Over at the blog Unam Sanctam Catholicam Boniface wrote an article The Battle Lines Have Changed, in which he puts forward the principal thesis that the primary division among Christians is not along confessional lines, but between those who profess a creed received through tradition, recognizing an external (definitively binding) authority, and those who do not. I don't agree with everything there, and would be disinclined to describe the one side simply as "traditional", but agree emphatically with the general idea. It brings to mind Ratzingers article Relativism: The Central Problem for Faith Today. And it is something I've been thinking about and brought up in conversations a number of times.
Within and outside the Catholic Church a great deal of energy is spent discussing the Church's teaching and discipline on the sacraments of baptism and Holy Communion, Anointing of the Sick, on marriage, divorce, contraception, homosexuality, clerical celibacy, ordination of women. Catholics disagree and argue about whether the Church is right or wrong on such matters, whether its teaching is infallible, fallible but right, or plain wrong.
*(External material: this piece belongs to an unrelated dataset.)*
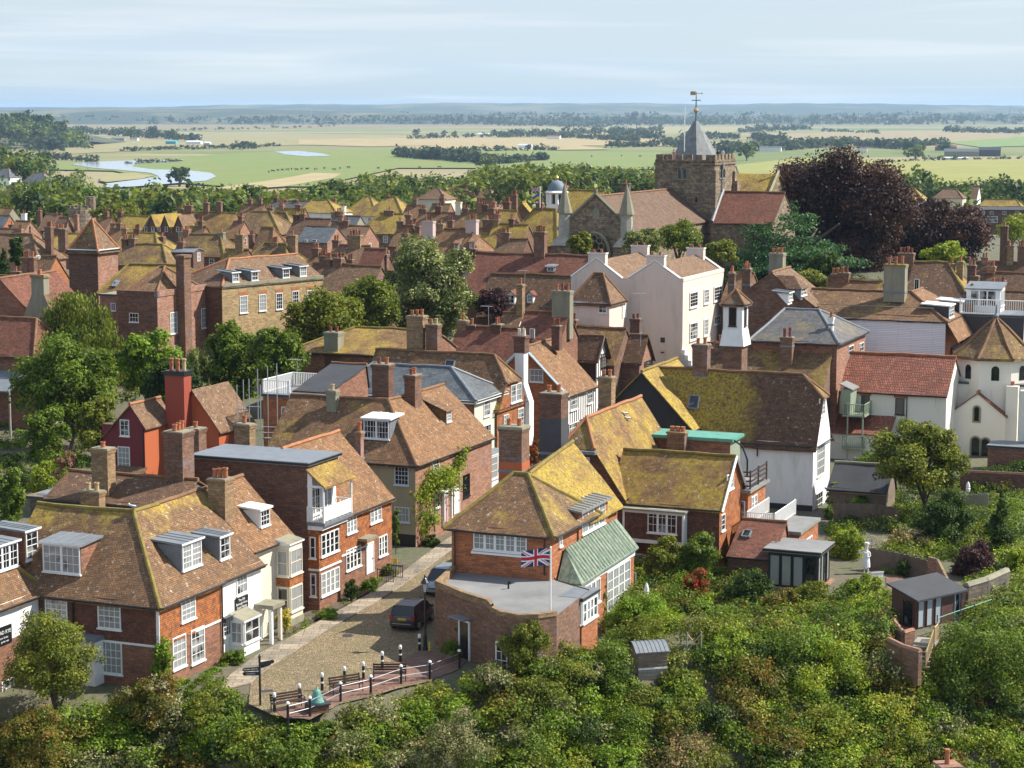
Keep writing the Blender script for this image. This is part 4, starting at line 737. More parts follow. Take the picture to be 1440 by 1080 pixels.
# --- curved wall annexe with the flat roof in front of it
h2 = h; fl = lambda x, y: h2.loc(P(x, y, 3.7)).xy
ring = [(600, 818), (610, 812), (690, 806), (775, 822), (832, 838), (868, 826), (790, 815)]
ann = House('flat_roofed_annexe', 'low annexe with grey flat roof and curved old brick wall', at=P(611, 820, 0), ze=3.7, w=1, d=1)
L3 = lambda x, y, z: ann.loc(P(x, y, z))
ed = [L3(612, 822, 3.75), L3(650, 838, 3.75), L3(685, 849, 3.75), L3(691, 856, 3.75), L3(703, 862, 3.75), L3(730, 867, 3.75), L3(757, 866, 3.75), L3(783, 862, 3.75)]
bk = [L3(829, 826, 3.75), L3(783, 812, 3.75), L3(775, 806, 3.75), L3(640, 796, 3.75)]
b = MB(); n = len(ed)
for i in range(n - 1):
    a, c = ed[i], ed[i + 1]; dv = (c - a).normalized(); nn = Vector((dv.y, -dv.x, 0)) * .0
    b.poly([(a.x, a.y, -1), (c.x, c.y, -1), (c.x, c.y, 3.75), (a.x, a.y, 3.75)], M['brick_rust'])
full = ed + bk; m_ = len(full)
for i in range(n - 1, m_):
    a, c = full[i], full[(i + 1) % m_]; b.poly([(a.x, a.y, -1), (c.x, c.y, -1), (c.x, c.y, 3.62), (a.x, a.y, 3.62)], M['brick_rust'])
ann.part('wall', b)
b = MB(); b.poly([(v.x, v.y, 3.55) for v in full], M['felt']); ann.part('roof', b)
b = MB(); cc = [(ed[0] * .0 + ed[0])] + ed[1:]; ins = Vector((sum(v.x for v in full) / m_, sum(v.y for v in full) / m_, 0))
def inward(v, k): dd = Vector((ins.x - v.x, ins.y - v.y, 0)).normalized(); return Vector((v.x, v.y, 0)) + dd * k
for i in range(n - 1):
    a, c = ed[i], ed[i + 1]; ai, ci = inward(a, .34), inward(c, .34); ao, co = inward(a, -.05), inward(c, -.05)
    hz = 4.0 if i < 3 else 3.86
    for q in ([(ao, hz), (co, hz), (ci, hz), (ai, hz)], [(ao, 3.6), (co, 3.6), (co, hz), (ao, hz)], [(ci, 3.5), (ai, 3.5), (ai, hz), (ci, hz)]): b.poly([(v.x, v.y, z) for v, z in q], M['brick_buff'])
ann.part('parapet', b)
b = MB(); a, c = bk[-1], ed[0]; b.poly([(a.x, a.y, 3.5), (c.x, c.y, 3.5), (c.x, c.y, 4.0), (a.x, a.y, 4.0)], M['brick_buff']); ai, ci = inward(a, .4), inward(c, .4)
b.poly([(a.x, a.y, 4.0), (c.x, c.y, 4.0), (ci.x, ci.y, 4.0), (ai.x, ai.y, 4.0)], M['brick_buff']); b.poly([(ci.x, ci.y, 3.5), (ai.x, ai.y, 3.5), (ai.x, ai.y, 4.0), (ci.x, ci.y, 4.0)], M['brick_buff']); ann.part('parapet', b)
b = MB(); v = L3(715, 828, 3.55); b.tube([(v.x, v.y, 3.5), (v.x, v.y, 3.95)], .06, M['bpaint'], 6); b.tube([(v.x, v.y, 3.93), (v.x + .16, v.y, 3.97)], .09, M['bpaint'], 6); ann.part('vent_pipe', b)
def onedge(i, t, z): a, c = ed[i], ed[i + 1]; v = a.lerp(c, t); return Vector((v.x, v.y, z)), (Vector((c.x - a.x, c.y - a.y, 0))).normalized()
v, du = onedge(1, .1, 0); nn = Vector((du.y, -du.x, 0)); b = MB()
Mx = Matrix((du, nn, Vector((0, 0, 1)))).transposed().to_4x4(); Mx.translation = v
b.box(-.55, -.02, 0, -.43, .08, 2.25, M['wpaint'], Mx); b.box(.43, -.02, 0, .55, .08, 2.25, M['wpaint'], Mx); b.box(-.55, -.02, 2.25, .55, .08, 2.37, M['wpaint'], Mx); b.box(-.43, -.02, 0, .43, .03, 2.25, M['glass_dark'], Mx); b.box(-.75, 0, 2.5, .75, .7, 2.56, M['lead'], Mx); ann.part('door', b)
v, du = onedge(4, .1, 0); nn = Vector((du.y, -du.x, 0)); Mx = Matrix((du, nn, Vector((0, 0, 1)))).transposed().to_4x4(); Mx.translation = v; b = MB()
for q in ((-.42, -.34, .5, 2.0), (.34, .42, .5, 2.0), (-.42, .42, .42, .5), (-.42, .42, 2.0, 2.08), (-.02, .02, .5, 2.0), (-.34, .34, 1.0, 1.04), (-.34, .34, 1.5, 1.54)): b.box(q[0], -.02, q[2], q[1], .06, q[3], M['wpaint'], Mx)
wn = ann.part('window', b); b = MB(); b.box(-.36, -.02, .48, .36, .02, 2.02, M['glass'], Mx); b.build('pane', wn)
# glazed porch at its right end
gp = House('glazed_porch', 'white glazed porch with lead lean-to roof at the right end of the annexe', cat='porch', at=PD(818, 893, 118.6), ze=3.35, w=1.3, d=2.7)
gp.walls([(1.85, M['brick_orange']), (None, M['wpaint'])]).roof('flat', M['lead'], o=.12); gp.fw('R', .1, 1.95, 2.5, 1.25, 4, 2, lights=4, border=.09); gp.fw('F', .4, 1.95, .8, 1.25, 2, 2)
b = MB(); b.box(-1.9, -1.5, 2.95, -.3, 0, 3.05, M['lead']); b.box(-1.1, -1.3, .0, -1.02, -1.22, 2.95, M['wpaint']); b.box(-.4, -1.3, 0, -.32, -1.22, 2.95, M['wpaint'])
for z in (1.1, 1.7, 2.3): b.box(-1.02, -1.28, z, -.4, -1.24, z + .06, M['wpaint'])
gp.part('door', b)
# --- yellow roofed house with half-hip and its neighbour
h = House('gold_roof_house', 'house with big golden lichen roof and white casement dormer beside a tall dark chimney', c=(877, 697), ze=5.2, w=6.9, d=13.5); H['gold'] = h
h.walls(M['tilehung_dark'], M['brick']).roof('y', M['roof_lichen'], hr=10.3, hipF=1.7, jerk=.62, mats=dict(R=M['roof_lichen'], F=M['roof_mid']), ridgem=M['ridge_orange'], verge=.2)
h.win('F', 793, 642, 829, 667, 3, 1, lights=3, off=.02); b = MB(); u, z = h.fu('F', 812, 636, .4); h.fbox(b, 'F', u - 1.3, u + 1.35, z - .1, z + .12, -.1, .55, M['lead']); h.part('window_hood', b); h.pipe('F', 3.9, 4.5, 7.5, mat=M['lead'])
h.chim(853, 530, 575, 20, 'x', -4.2, pots=2, mat=M['brick_buff'], depth=.9, potm=M['pot'])
h = House('tile_roof_house', 'red tile-hung house with dark mossy roof and white oriel window right of the copper lean-to', c=(1012, 715), ze=4.8, l=(868, 699), r=(1056, 692)); H['oriel'] = h
h.d = 6.3
h.walls(M['tilehung_dark'], M['tilehung']).roof('x', M['roof_mid'], rp=(1031, 642), o=.2, verge=.22, ridgem=M['ridge_mossy'], mats=dict(F=M['roof_lichen']))
b = MB(); xm = h.d / 2
for sg_ in (-1, 1): b.tube([(.25, xm + sg_ * (xm + .2), h.he - .2), (.25, xm, h.hr + .02)], .1, M['wpaint'], 4)
h.part('bargeboard', b)
u0, z0 = h.fu('F', 876, 740, .7); u1, z1 = h.fu('F', 961, 748, .7); b = MB(); h.fbox(b, 'F', u0, u1, 2.2, 4.35, 0, .7, M['tilehung_dark'])
for q in ((u0 - .02, u1 + .04, 2.1, 2.35), (u0 - .02, u1 + .04, 4.2, 4.4), (u0 - .02, u0 + .12, 2.35, 4.2), (u1 - .1, u1 + .04, 2.35, 4.2)): h.fbox(b, 'F', q[0], q[1], q[2], q[3], .0, .74, M['wpaint'])
h.fbox(b, 'F', u0 - .2, u1 + .2, 4.4, 4.52, 0, .95, M['cem']); h.part('oriel', b); h.win('F', 911, 716, 952, 750, 6, 3, off=.7, lights=3)
h.win('R', 1022, 666, 1031, 688, 3, 3); h.win('R', 1014, 723, 1019, 746, 1, 3); h.win('F', 881, 778, 905, 796, 4, 2, lights=2)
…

These disagreements pale in comparison with the disagreement between those who accept the creed, "I believe in Jesus Christ, his Only Son" as defined by the Nicaean Council, or "on the third day he rose again from the dead" as taught by the Scriptures or indeed in any significant sense beyond that in which many other persons live on in memory. Points on which, of course, the Catholic Church is in agreement with Orthodox Churches and many other Christian denominations.